Tout au long de l'histoire, cette réalité s'est manifestée toujours à nouveau. À chaque étape de notre histoire le témoignage aura été une prise de risque et une nécessité morale, sauf à courir le risque non seulement de la mort mais aussi du déshonneur moral. Ils ont été nombreux, nos pères dans la foi qui ont osé défendre leur héritage spirituel et simplement avec douceur et respect rendre compte de leur espérance.
Certes quand je parle de « douceur et respect », ce ne fut pas toujours le cas. Certains ont pris les armes parce qu'il le fallait bien pour ne pas tout perdre, je pense là aux confédérés zurichois avec Zwingli, d'autres ont pris le chemin de l'exil ou du retrait, je pense là aux Huguenots ou encore aux Mennonites d'autres ont patiemment subi et cultivé un esprit de résistance qui passait parfois par la dissimulation ou en tout cas par la prudence comme ces protestants qui n'eurent pas la possibilité de fuir la France fille aînée de l'Église. Mais ces cas de résistance têtue ne remontent pas seulement aux siècles passés.
Les dernières décennies ont été l'occasion pour les Églises de cultiver leur esprit de résistance, c'est-à-dire d'affirmation publique de l'évangile, à la fois contre les barbaries nazies et soviétiques. Et hier soir à Soultz, nous avons utilisé la déclaration de foi de l'Église confessante de Barmen en 1934 comme fil rouge de notre liturgie pour nous rappeler qu'aujourd'hui encore nous avons à rendre compte de notre espérance.
Certes, nous, ici à Guebwiller, ne sommes en rien menacés. Nous pouvons vaquer à nos occupations et vivre les quatre fonctions de l'Église en toute sérénité mais n'oublions pas que nous ne vivons pas que dans notre vallée. Le monde qui est autour de nous avec son cortège de menaces nous concerne parce que c'est notre monde et que nous ne pouvons, ni ne voulons nous en retirer. Ce que nous dit Pierre, c'est que l'on ne peut empêcher le mal de survenir mais on peut éviter de le nourrir et de l'entretenir.
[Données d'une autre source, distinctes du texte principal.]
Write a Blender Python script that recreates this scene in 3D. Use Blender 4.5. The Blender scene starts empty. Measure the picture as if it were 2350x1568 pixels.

Il dit en substance à ses lecteurs « vous ne pourrez éviter d'être un jour accusés d'avoir fait ceci ou cela, l'essentiel est que cette accusation soit fausse et que vous ayez la conscience pure de ce dont vous accusera ». « L'essentiel », nous dit-il, c'est que « ceux qui diffament votre bonne conduite en Christ soient confondus » (16).
Plutôt donc que d'avoir peur du monde, il nous faut redoubler d'action et de présence au cœur du monde, exactement comme le firent les premiers chrétiens, ceux à qui s'adresse Pierre.
Consolider notre communauté en recherchant en interne toujours plus d'amour fraternel en cultivant une communion de pensée et une solidarité réelle entre nous, c'est la première fonction.
Approfondir toujours plus avant ce qui fait la particularité de notre témoignage protestant helvétique et libéral pour pouvoir toujours en rendre compte avec intelligence et audace, c'est la deuxième fonction.
Cultiver la dimension symbolique de nos cultes en annonçant toujours l'inconditionnalité de la grâce de Dieu et le courage de l'engagement au service de la volonté de Dieu manifestée par le Royaume, c'est la troisième fonction.
Et enfin, servir nos frères et sœurs en humanité pour venir en aide aux plus fragiles, libérer les opprimés et soutenir les affaiblis, c'est la quatrième fonction.
Tel est le témoignage que nous voulons rendre, c'est ainsi que nous sanctifierons le Seigneur dans nos cœurs (15).